■ SOURCE MATERIAL:
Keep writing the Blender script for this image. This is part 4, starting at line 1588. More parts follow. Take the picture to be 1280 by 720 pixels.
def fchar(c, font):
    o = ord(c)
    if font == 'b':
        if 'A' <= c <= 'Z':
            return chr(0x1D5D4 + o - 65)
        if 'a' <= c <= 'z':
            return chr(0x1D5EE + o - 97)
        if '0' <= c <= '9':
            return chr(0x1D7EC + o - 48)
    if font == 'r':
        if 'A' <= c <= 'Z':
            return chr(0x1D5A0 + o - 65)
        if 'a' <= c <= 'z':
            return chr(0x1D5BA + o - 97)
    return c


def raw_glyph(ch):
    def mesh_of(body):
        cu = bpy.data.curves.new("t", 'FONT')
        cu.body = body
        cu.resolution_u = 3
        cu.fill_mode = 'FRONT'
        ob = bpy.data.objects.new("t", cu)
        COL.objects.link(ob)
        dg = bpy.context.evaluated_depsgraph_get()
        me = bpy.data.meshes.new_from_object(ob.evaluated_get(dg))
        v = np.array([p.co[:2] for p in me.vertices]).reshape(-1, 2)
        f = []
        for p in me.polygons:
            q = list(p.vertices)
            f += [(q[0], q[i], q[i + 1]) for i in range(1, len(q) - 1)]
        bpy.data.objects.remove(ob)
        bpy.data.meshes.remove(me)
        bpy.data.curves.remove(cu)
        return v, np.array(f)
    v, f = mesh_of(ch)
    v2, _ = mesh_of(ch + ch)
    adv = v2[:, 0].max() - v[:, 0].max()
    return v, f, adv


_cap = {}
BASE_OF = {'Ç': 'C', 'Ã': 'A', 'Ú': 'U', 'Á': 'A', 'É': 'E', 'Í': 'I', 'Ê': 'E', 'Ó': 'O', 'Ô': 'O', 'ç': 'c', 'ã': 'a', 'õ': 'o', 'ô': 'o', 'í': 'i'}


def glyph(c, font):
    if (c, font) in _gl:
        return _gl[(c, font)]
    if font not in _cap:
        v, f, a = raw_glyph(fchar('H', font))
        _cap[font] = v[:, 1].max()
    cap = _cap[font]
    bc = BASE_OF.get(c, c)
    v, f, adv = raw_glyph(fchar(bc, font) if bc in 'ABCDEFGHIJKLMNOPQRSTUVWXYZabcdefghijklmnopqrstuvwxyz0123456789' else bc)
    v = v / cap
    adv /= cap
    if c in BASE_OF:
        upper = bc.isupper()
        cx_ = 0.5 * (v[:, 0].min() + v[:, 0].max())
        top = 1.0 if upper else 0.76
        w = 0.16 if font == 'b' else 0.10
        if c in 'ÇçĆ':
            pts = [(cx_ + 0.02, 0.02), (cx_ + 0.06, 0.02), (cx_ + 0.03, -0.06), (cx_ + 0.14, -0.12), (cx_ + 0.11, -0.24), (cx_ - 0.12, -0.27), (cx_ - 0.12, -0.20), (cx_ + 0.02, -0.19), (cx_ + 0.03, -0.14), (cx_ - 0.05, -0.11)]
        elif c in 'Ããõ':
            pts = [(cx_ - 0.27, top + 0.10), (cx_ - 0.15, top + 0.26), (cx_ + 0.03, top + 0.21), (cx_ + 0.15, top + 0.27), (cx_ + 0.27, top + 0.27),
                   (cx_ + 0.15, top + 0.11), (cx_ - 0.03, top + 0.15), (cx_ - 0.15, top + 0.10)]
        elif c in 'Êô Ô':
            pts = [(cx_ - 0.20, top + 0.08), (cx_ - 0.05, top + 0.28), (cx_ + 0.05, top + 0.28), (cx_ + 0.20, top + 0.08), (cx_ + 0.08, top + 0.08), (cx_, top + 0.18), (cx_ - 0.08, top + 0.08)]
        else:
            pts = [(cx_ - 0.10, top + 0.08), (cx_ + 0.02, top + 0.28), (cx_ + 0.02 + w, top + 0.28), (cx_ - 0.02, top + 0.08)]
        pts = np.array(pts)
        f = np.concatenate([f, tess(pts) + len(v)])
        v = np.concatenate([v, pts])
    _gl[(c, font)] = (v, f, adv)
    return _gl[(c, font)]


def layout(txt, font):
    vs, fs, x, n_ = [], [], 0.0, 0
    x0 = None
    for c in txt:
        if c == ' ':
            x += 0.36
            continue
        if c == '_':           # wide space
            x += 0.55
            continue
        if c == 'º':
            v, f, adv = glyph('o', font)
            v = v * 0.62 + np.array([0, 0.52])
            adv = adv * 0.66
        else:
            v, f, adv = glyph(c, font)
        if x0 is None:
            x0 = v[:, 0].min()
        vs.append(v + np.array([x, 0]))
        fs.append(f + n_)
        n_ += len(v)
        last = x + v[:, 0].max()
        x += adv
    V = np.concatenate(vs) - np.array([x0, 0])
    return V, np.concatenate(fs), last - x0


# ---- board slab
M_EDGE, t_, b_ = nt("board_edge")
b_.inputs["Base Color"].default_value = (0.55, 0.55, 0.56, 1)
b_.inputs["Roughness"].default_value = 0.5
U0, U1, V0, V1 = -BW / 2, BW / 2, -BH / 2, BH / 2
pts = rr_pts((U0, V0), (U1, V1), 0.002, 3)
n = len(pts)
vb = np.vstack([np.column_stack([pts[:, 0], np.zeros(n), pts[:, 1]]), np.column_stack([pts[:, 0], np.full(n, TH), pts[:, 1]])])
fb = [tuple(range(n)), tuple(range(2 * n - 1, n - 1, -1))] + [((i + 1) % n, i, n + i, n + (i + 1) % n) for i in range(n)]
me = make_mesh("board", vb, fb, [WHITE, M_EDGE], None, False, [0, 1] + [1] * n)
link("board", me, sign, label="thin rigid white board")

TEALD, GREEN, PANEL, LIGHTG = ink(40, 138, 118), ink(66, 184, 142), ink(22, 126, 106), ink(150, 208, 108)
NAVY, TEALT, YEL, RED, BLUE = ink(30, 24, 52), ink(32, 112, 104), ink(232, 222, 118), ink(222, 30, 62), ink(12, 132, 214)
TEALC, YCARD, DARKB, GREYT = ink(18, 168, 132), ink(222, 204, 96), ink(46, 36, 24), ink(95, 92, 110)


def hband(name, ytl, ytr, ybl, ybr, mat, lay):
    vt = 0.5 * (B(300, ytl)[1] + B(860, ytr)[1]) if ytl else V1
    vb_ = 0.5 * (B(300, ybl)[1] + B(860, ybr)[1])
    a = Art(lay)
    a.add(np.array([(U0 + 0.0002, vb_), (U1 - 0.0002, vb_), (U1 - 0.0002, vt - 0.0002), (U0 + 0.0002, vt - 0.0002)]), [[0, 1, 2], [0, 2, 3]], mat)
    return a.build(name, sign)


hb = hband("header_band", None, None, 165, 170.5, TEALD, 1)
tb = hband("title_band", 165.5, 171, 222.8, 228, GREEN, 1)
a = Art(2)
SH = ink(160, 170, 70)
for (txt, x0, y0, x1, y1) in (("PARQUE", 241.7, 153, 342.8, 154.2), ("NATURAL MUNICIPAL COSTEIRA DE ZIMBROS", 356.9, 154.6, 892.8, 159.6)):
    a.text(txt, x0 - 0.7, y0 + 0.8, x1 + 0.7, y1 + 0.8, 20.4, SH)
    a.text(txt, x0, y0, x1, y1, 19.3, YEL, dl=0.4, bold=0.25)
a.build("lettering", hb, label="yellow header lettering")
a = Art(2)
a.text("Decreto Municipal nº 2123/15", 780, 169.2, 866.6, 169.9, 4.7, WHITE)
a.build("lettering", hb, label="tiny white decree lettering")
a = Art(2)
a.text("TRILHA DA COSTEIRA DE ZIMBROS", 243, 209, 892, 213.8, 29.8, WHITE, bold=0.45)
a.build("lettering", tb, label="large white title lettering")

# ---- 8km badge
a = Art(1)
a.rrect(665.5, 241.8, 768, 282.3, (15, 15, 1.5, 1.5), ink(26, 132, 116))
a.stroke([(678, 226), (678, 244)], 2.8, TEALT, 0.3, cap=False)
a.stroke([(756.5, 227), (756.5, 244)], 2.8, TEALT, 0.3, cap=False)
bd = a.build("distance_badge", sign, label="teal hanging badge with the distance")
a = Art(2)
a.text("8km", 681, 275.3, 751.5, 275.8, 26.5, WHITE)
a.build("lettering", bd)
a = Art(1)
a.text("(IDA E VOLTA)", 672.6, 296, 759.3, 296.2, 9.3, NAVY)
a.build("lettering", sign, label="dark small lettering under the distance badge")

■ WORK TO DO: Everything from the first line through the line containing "return v, f, adv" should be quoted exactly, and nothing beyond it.

■ OUTPUT FOR THIS TASK:
Keep writing the Blender script for this image. This is part 4, starting at line 1588. More parts follow. Take the picture to be 1280 by 720 pixels.
def fchar(c, font):
    o = ord(c)
    if font == 'b':
        if 'A' <= c <= 'Z':
            return chr(0x1D5D4 + o - 65)
        if 'a' <= c <= 'z':
            return chr(0x1D5EE + o - 97)
        if '0' <= c <= '9':
            return chr(0x1D7EC + o - 48)
    if font == 'r':
        if 'A' <= c <= 'Z':
            return chr(0x1D5A0 + o - 65)
        if 'a' <= c <= 'z':
            return chr(0x1D5BA + o - 97)
    return c


def raw_glyph(ch):
    def mesh_of(body):
        cu = bpy.data.curves.new("t", 'FONT')
        cu.body = body
        cu.resolution_u = 3
        cu.fill_mode = 'FRONT'
        ob = bpy.data.objects.new("t", cu)
        COL.objects.link(ob)
        dg = bpy.context.evaluated_depsgraph_get()
        me = bpy.data.meshes.new_from_object(ob.evaluated_get(dg))
        v = np.array([p.co[:2] for p in me.vertices]).reshape(-1, 2)
        f = []
        for p in me.polygons:
            q = list(p.vertices)
            f += [(q[0], q[i], q[i + 1]) for i in range(1, len(q) - 1)]
        bpy.data.objects.remove(ob)
        bpy.data.meshes.remove(me)
        bpy.data.curves.remove(cu)
        return v, np.array(f)
    v, f = mesh_of(ch)
    v2, _ = mesh_of(ch + ch)
    adv = v2[:, 0].max() - v[:, 0].max()
    return v, f, adv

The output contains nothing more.